I have only one plant of each, Zucchini and Butternut squash. Sometimes female flowers bloom when no male flower is open. Can I somehow preserve the male flowers to pollinate by hand later ?

  • 1
    Yes, but you shouldn't have to worry about that. Not with a squash in a pot on your balcony...I never hand pollinate and I always get too many of everything. Where are these plants? Are they out of doors?
    – stormy
    Jul 20, 2018 at 8:03
  • You should not have to worry about hand pollination. I went back and yes, they are out of doors. Sorry. This might just mean a bit of patience is necessary. Pollen most certainly can be saved but that is not at all a thing you need to be doing. Maybe watching the pot causes the water to never boil? Is that right? Grins. Please give us a bit more information such as fertilizer or any additives. What soil have you used in those pots?
    – stormy
    Jul 20, 2018 at 8:14
  • I know that it is usually not necessary but I really think it is in my case. I saw how the fruits turned black and fell off after the flower bloomed without any male one around. And since I supported the pollination by hand (if two were open at the same time) that didn't happen anymore. Maybe it has to do something with the plants being on a rooftop in a city and there are not so many other squash plants close to it.
    – Meera
    Jul 20, 2018 at 16:21
  • that is the point to having male and female flowers on the same plant. That is not a worry. Kind of smart, huh? If you are pollinating them, why are they turning black and falling off? That is what we need to address. Please send pictures!
    – stormy
    Jul 20, 2018 at 22:27
  • They turned black and fall off after the blooming if they didn't get pollinated because bees didn't do the work and either I didn't support pollination (in the beginning I thought I don't have to) or I couldn't because no male flower was open. Hence this question. My other open question is about them falling off before blooming, it's a different story.
    – Meera
    Jul 21, 2018 at 3:47

3 Answers 3


Yes, you can gather the polen in a ziplock bag with a q-tip or toothpick.
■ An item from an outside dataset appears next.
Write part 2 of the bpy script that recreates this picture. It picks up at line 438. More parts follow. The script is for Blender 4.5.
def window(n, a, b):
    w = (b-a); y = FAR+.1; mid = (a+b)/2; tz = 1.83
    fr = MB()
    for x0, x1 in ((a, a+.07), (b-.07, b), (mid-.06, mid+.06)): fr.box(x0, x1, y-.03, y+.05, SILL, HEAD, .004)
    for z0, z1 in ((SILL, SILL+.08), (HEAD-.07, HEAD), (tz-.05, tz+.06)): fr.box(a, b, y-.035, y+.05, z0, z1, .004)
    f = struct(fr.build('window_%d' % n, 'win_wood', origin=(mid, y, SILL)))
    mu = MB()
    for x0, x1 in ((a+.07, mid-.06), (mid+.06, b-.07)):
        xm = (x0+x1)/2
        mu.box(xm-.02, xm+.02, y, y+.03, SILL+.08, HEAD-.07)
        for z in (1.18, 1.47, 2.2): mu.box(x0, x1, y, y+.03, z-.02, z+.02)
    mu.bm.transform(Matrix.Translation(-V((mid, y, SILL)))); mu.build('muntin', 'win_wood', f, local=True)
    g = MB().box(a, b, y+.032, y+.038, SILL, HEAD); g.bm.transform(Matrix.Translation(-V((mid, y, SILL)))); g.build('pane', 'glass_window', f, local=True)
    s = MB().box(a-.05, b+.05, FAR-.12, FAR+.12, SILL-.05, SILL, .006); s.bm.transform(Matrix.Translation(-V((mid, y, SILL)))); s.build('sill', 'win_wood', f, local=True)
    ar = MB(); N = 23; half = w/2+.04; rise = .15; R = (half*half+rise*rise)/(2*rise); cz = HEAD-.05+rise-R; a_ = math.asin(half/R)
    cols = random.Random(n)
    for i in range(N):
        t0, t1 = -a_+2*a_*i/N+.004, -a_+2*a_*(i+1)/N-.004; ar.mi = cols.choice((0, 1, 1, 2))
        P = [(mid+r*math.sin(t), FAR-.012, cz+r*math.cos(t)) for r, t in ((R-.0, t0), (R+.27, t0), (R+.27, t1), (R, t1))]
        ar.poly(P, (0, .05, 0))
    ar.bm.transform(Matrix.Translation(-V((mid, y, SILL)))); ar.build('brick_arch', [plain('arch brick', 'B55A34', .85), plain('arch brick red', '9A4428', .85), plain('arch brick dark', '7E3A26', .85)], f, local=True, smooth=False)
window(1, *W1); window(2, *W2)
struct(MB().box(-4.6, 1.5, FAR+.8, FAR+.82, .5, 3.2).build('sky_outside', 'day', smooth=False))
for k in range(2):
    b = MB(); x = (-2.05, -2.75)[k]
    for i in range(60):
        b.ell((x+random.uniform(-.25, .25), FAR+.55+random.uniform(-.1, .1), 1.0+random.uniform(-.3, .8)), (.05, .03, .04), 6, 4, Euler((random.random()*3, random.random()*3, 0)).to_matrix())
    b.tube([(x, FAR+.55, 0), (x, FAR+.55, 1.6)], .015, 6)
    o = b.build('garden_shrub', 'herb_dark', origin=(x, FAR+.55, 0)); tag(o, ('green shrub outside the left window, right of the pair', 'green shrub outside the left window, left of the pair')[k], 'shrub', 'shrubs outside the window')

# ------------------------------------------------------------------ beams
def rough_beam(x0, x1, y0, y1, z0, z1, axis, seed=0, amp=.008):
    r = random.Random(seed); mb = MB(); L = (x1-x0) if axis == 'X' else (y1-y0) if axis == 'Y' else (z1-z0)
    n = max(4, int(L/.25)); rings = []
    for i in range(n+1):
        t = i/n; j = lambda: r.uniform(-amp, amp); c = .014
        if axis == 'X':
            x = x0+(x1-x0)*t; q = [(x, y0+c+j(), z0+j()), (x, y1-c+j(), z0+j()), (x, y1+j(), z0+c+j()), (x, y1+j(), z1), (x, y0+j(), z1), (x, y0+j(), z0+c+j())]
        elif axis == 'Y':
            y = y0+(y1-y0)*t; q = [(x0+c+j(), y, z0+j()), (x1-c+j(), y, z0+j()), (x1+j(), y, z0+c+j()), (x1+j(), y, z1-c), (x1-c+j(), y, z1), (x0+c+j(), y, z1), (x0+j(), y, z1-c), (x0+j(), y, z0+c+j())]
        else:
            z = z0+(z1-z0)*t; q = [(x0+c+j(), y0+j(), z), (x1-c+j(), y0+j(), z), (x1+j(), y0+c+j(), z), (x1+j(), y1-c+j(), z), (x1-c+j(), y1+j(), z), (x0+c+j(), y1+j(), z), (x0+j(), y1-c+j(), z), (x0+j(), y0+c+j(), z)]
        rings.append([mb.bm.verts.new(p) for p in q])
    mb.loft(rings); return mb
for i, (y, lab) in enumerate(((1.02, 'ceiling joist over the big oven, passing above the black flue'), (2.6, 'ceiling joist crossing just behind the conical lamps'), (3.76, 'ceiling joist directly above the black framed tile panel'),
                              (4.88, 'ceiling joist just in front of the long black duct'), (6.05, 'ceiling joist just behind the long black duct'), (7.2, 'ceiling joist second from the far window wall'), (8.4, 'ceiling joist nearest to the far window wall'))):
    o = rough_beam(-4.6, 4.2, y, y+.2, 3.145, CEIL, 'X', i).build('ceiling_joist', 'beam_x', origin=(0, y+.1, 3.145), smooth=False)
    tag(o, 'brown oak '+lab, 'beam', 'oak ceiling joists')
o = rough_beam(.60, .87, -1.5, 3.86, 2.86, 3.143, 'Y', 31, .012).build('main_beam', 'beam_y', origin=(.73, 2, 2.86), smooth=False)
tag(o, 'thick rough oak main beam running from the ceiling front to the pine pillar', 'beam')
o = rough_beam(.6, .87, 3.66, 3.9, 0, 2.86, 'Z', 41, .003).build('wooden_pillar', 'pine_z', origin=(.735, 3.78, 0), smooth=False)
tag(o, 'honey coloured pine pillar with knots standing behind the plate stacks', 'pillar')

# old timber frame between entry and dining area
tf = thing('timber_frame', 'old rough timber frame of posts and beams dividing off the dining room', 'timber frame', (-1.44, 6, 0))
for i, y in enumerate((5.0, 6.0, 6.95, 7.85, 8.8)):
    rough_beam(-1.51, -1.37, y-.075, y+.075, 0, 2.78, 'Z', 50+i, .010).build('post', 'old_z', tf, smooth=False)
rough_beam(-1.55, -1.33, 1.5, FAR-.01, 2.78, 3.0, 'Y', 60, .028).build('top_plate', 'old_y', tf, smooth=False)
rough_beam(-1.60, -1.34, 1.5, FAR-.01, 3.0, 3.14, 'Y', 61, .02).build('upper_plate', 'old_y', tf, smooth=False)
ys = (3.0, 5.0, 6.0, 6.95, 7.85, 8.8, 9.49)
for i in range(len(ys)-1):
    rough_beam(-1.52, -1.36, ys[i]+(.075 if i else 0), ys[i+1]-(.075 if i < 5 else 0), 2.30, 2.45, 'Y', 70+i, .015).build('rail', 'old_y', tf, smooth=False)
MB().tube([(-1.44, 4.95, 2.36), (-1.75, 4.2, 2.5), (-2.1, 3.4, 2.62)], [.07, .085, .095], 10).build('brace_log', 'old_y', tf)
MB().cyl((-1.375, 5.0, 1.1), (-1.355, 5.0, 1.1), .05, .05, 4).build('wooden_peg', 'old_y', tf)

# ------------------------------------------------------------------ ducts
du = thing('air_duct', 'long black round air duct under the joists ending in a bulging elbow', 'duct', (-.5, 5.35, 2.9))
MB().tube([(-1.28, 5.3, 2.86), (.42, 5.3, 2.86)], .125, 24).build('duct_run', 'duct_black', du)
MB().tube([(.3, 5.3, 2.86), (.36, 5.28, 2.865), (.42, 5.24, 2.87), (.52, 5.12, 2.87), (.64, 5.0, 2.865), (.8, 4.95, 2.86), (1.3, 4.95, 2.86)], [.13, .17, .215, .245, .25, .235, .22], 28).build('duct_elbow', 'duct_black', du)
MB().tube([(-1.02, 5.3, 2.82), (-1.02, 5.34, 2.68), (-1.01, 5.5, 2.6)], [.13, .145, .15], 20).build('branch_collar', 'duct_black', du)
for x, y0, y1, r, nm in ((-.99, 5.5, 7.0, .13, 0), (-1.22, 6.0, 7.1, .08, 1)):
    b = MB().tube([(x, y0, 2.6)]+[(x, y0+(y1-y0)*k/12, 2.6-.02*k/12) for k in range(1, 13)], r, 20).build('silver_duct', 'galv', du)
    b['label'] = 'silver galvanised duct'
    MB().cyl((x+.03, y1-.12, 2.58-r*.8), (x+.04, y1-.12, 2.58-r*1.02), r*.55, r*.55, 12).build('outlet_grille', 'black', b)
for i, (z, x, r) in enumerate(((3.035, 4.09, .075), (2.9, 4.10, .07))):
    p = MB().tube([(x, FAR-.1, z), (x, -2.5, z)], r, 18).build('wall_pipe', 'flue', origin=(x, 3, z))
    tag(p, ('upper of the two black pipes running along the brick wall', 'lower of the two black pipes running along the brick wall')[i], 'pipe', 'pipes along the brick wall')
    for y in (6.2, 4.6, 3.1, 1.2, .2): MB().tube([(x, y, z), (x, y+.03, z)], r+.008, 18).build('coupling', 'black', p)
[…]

I am unsure how long polen can stay fertile but after searching for a bit I found a similar question: https://gardening.stackexchange.com/a/23095/20219


After a few months, the pollen may lose over 50% of its vitality, but applied heavily enough, it will be sufficient.


I have saved pollens in a jar and used them to hand pollinate. I faced the same thing: flowers were not pollinating on their own. A lot of the times, male and female didn't open at the same time. I saved pollen from male and hand pollinated female ones to get good zucchinis.


I have had issues with my zucchini growing to about 2-3" and then falling off the vine, because of lack of pollination. I have found that if I go out early enough in the morning with my handy-dandy q-tip, I can find a male flower and take the pollen out and brush it gently on the inside of the female flower, and I now have 3 zucchini over 4 inches in length. I've had better success hand pollinating than waiting for the bees, which I do not see anywhere around. I'm now storing 3 male flowers in a baggie in the fridge for a few days, in hopes of having more female flowers to pollinate. Best of luck to you, as I can totally relate to your issue!